Copy out the lines that include the word "scene".
------------------------------------------------------------
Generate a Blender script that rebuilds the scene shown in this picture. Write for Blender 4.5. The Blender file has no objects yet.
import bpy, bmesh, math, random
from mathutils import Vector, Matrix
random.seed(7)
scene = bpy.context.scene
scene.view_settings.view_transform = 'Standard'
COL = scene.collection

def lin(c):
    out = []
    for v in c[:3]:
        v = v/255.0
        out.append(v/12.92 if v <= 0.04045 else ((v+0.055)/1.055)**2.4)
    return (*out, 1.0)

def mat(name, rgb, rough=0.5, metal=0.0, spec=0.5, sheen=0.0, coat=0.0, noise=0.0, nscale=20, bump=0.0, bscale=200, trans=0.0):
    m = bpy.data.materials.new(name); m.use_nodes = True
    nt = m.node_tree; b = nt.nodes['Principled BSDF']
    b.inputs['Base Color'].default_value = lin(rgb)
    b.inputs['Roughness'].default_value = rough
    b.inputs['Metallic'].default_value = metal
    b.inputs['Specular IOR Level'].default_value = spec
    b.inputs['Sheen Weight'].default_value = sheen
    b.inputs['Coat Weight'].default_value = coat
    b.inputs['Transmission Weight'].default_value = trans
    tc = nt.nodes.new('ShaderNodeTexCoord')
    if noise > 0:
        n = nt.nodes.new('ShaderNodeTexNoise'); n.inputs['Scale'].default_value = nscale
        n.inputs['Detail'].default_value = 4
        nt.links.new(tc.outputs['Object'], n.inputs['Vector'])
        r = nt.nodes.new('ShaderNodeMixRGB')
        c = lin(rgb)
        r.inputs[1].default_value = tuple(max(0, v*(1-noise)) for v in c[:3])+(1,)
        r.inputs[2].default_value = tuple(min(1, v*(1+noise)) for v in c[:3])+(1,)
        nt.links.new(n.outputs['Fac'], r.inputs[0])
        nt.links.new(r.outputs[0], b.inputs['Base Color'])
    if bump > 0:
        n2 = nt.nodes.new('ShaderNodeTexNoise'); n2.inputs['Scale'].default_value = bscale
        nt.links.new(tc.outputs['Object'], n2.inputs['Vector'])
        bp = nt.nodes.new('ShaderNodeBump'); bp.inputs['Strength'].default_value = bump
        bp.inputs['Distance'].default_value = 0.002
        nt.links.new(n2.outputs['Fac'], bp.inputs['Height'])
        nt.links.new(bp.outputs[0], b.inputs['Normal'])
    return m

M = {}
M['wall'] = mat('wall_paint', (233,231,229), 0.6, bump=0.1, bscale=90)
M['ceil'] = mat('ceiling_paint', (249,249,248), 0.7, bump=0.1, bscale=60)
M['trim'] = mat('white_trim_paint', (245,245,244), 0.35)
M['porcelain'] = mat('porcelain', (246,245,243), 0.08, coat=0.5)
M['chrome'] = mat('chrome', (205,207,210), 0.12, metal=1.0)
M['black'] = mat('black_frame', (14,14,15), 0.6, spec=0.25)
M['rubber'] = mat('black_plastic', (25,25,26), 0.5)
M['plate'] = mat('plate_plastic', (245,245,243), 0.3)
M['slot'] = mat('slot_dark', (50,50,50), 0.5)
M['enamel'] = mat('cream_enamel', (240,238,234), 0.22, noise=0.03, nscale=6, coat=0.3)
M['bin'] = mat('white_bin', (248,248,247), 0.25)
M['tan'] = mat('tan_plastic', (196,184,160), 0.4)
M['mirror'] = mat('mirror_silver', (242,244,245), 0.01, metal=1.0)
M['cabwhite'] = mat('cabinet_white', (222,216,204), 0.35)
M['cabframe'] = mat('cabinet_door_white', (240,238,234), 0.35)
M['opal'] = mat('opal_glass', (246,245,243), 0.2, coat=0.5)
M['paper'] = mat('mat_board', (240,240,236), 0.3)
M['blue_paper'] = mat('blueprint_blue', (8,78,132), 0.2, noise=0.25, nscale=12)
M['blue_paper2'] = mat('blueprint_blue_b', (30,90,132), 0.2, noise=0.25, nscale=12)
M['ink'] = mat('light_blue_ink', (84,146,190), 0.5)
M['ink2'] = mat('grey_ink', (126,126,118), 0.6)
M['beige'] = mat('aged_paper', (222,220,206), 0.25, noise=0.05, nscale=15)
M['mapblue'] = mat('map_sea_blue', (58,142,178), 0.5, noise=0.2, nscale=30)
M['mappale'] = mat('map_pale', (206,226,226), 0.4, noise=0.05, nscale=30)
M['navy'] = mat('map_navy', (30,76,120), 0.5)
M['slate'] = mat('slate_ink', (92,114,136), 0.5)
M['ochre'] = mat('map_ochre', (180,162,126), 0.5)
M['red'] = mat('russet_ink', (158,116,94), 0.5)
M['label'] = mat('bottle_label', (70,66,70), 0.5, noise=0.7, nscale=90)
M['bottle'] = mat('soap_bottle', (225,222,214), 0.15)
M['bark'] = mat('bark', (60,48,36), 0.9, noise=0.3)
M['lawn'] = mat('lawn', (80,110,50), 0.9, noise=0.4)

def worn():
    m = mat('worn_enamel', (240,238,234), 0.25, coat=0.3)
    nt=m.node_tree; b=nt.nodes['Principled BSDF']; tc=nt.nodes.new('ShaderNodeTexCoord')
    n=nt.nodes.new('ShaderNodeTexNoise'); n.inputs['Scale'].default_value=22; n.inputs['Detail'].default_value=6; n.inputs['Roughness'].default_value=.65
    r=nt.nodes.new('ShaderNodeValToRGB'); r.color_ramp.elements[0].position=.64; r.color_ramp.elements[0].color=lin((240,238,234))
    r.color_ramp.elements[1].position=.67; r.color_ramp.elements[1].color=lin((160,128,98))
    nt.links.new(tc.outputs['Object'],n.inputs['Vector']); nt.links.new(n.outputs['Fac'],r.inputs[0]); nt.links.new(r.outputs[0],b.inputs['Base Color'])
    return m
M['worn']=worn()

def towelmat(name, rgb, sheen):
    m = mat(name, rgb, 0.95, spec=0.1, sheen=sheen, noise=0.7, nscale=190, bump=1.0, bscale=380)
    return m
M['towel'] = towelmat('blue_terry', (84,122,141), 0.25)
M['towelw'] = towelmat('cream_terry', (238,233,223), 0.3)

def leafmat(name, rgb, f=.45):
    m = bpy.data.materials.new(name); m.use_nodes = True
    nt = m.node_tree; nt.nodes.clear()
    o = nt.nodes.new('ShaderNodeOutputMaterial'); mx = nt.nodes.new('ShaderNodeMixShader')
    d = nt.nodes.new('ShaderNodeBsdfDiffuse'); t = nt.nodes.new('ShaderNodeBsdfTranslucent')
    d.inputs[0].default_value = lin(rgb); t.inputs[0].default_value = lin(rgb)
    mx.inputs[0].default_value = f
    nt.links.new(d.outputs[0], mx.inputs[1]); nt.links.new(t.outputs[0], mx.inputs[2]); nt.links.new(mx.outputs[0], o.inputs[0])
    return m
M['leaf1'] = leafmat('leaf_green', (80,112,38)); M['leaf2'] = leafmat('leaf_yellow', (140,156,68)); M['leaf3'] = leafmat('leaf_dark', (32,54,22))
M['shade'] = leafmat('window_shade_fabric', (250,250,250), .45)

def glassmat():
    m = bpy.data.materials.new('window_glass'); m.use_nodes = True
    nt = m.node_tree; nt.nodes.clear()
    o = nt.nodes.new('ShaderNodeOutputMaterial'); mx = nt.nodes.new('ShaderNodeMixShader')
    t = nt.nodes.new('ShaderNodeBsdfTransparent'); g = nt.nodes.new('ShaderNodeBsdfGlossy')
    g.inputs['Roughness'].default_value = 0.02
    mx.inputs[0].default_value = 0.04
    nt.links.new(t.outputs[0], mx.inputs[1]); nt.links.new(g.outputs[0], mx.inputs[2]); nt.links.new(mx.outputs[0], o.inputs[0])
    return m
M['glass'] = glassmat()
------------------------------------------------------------
_Complete output_
Generate a Blender script that rebuilds the scene shown in this picture. Write for Blender 4.5. The Blender file has no objects yet.
scene = bpy.context.scene
scene.view_settings.view_transform = 'Standard'
COL = scene.collection